With that, I wanted to close with a couple quotes that could open this piece into further discussion.

Rebecca Schneider asks, referring to Vibrant Matter by Jane Bennett:

When does a trajectory of human or nonhuman agency begin and end, and whom does it sweep along with it, where? What part rat, what part human, and where do we account for difference? . . . Does it matter who (or what) is speaking? (13).

And from Jones:

The shift to concept or idea and away from form or thing was not in fact a total rejection of materiality as such: all artists with conceptually based practices continued to work with materials, albeit sometimes quite ephemeral ones such as actual bodies performing in actual spaces, or the bits and pieces of documentation and other remainders that sustained historical memory around each conceptual art gesture. Even more importantly to the point I am making here, the gesture of the readymade referred back inexorably to the materiality of the choosing subject, the artist (31).

Who and what is Ann Lee? Is she a character? An avatar? Is she human? Non-human? Is she matter, vibrant or not? And what is Ann Lee by Tino Sehgal, who trades in ephemera? Is this a work of choreography? A co-production?

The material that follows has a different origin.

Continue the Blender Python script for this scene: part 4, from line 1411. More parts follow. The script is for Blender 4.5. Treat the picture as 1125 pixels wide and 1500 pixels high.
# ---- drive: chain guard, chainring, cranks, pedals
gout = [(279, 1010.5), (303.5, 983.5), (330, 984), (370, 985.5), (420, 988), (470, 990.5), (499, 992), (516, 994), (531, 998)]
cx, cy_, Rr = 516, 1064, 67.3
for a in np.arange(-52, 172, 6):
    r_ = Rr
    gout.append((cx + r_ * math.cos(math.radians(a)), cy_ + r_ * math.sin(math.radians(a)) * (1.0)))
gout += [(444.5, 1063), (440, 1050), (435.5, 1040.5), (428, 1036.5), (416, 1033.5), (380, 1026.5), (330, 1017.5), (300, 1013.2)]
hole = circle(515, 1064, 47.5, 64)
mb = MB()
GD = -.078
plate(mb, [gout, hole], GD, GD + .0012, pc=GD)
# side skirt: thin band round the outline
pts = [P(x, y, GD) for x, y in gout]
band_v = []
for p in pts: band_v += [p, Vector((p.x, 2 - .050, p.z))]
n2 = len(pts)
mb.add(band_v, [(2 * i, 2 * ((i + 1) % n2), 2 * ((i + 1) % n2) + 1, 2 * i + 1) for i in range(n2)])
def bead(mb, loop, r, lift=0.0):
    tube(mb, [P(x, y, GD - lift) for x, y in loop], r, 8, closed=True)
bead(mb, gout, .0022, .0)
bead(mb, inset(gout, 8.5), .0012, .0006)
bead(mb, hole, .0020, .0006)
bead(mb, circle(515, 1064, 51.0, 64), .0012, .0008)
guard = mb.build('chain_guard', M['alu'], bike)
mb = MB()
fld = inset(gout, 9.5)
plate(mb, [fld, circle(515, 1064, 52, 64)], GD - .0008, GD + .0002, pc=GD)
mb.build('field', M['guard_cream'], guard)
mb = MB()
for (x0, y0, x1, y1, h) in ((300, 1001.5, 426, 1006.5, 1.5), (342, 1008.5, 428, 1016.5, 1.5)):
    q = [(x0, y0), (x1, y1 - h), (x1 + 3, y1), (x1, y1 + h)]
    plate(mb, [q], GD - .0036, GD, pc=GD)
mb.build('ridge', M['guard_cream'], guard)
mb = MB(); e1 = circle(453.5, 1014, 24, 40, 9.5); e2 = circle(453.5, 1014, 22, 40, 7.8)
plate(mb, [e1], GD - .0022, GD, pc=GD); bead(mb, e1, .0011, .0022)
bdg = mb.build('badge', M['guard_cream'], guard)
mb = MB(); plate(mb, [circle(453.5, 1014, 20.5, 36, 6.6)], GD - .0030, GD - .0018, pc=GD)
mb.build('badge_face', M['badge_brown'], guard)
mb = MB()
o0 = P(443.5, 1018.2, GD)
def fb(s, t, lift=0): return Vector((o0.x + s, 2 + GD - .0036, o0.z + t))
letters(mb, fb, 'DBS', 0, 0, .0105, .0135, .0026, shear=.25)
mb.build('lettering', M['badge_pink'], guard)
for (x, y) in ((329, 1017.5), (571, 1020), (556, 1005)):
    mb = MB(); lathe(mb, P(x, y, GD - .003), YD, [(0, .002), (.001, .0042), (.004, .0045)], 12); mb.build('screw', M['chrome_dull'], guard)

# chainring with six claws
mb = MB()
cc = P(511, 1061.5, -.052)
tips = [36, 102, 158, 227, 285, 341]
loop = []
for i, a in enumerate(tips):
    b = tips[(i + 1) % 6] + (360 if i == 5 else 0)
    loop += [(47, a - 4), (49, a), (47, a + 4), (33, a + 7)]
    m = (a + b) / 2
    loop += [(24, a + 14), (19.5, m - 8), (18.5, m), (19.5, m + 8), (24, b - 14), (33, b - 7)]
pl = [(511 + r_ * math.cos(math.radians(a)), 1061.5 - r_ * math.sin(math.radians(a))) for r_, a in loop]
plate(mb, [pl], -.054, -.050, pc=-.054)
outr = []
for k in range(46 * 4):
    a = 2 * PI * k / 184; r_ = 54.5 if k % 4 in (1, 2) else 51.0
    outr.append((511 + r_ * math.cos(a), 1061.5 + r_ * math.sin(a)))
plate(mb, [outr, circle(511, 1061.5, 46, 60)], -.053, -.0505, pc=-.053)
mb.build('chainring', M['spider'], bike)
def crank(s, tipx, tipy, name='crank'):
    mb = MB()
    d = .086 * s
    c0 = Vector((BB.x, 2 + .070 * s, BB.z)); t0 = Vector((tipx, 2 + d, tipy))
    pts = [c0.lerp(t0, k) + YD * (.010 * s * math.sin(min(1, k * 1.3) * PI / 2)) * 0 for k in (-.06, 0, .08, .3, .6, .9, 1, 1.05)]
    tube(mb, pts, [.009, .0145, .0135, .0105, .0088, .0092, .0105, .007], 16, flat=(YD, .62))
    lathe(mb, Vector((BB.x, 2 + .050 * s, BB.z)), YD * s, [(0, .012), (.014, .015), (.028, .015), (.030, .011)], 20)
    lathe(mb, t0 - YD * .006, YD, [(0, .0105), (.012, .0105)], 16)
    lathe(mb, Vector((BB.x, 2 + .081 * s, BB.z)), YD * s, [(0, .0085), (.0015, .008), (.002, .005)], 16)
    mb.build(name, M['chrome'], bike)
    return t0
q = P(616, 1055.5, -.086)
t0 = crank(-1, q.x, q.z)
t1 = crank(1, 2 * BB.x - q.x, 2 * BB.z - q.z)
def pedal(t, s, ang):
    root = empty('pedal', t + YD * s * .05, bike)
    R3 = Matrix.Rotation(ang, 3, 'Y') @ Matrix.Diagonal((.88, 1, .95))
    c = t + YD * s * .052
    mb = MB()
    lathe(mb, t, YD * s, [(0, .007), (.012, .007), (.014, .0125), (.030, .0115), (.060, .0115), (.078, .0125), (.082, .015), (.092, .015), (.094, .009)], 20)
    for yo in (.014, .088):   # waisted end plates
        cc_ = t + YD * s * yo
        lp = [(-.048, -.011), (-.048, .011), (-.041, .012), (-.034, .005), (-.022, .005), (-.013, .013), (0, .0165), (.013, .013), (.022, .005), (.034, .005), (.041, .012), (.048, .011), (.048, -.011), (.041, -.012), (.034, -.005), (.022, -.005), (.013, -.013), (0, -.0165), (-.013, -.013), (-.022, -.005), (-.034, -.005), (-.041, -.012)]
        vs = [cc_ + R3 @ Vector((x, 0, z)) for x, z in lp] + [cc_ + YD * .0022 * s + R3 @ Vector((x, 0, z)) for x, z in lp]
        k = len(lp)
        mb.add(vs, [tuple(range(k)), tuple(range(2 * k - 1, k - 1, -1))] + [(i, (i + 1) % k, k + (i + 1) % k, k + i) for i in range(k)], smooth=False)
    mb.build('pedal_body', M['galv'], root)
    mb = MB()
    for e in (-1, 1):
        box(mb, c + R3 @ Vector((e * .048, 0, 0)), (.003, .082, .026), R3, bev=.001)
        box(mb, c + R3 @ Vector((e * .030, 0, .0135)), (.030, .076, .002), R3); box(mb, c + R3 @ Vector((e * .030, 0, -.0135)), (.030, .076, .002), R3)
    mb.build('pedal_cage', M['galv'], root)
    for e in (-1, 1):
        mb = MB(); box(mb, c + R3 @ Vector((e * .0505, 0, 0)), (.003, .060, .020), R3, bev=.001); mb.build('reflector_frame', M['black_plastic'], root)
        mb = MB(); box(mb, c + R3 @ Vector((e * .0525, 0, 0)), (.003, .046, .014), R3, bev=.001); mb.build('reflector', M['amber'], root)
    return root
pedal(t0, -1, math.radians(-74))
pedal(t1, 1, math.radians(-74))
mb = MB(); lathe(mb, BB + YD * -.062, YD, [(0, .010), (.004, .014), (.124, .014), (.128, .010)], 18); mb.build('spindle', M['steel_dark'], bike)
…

Or is Ann Lee a sort of deixis, a pointing to a “here” or a “there”? If so, what kind of gesture is this?

And: what is the relationship between a sign and melancholia?

 

Works cited

Jones, Amelia. “Material Traces: Performativity, Artistic ‘Work,’ and New Concepts of Agency.” TDR: The Drama Review 59.4 (Winter 2015): 18–35.

Schneider, Rebecca. “New Materialisms and Performance Studies.” TDR: The Drama Review 59.4 (Winter 2015): 7–17.